Eu, enojado, comecei ir de um lado e para o outro, tentando ver quais pedras eram mais firmes, para conseguir pular sobre a água, sem sujar meu tênis.
Quinze minutos depois, e após várias cenas de cocô, cabras, cachorros, lixo e crianças, achei um trecho que me pareceu factível, estreito o suficiente.
Respirei fundo.
E pulei.
Caí do outro lado do riacho com um pé na parte seca e o outro com a ponta na água, mas em uma parte mais funda. Me desequilibrei e quase caí de costas com o corpo todo no esgoto…
Me contorci e me contraí, caindo com os dois joelhos nas pedras e quase luxando o pulso esquerdo.
Irritação, raiva, indignação.
Cortes nos dedos e joelhos, álcool gel por todas as partes possíveis e imagináveis.
Mas mais do que isso, uma lição.
Onde estava a minha flexibilidade? Minha aceitação? Minha adaptação àquela situação?
Certamente tirar o tênis, sujar os pés e depois lavar teria sido muito melhor.
Melhor do que tentar teimar, controlar, resistir.

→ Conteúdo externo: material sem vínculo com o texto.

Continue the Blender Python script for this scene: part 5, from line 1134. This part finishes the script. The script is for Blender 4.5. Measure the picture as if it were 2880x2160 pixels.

E me machucar…
Controle ou aceitação?…
Na minha versão pessoal – e também indiana – do filme “Quem quer ser um milionário?”, TODAS as respostas do jogo estão no autoconhecimento.
Do julgamento inicial à empatia.
Da expressão constante da minha opinião ao silêncio ou escuta ativa.
Do “meu” usual para o “nosso”.
Do acumular para o escolher impactar.
Da racionalidade predominante para a integração com a espiritualidade.
Do hábito do conforto para o ensinamento da austeridade.
Da resistência com o desconhecido ao encantamento com novos reflexos no espelho, tanto da mente quanto da alma.
Obrigado, Índia.
Volto melhor, mais consciente e mais humilde.
Também mais motivado para tentar impactar lideranças e empresas por meio do meu trabalho.
Para buscarmos, juntos, melhores perguntas e respostas mais centradas.
Pois para ser um milionário neste enredo, a melhor direção é o caminho interior.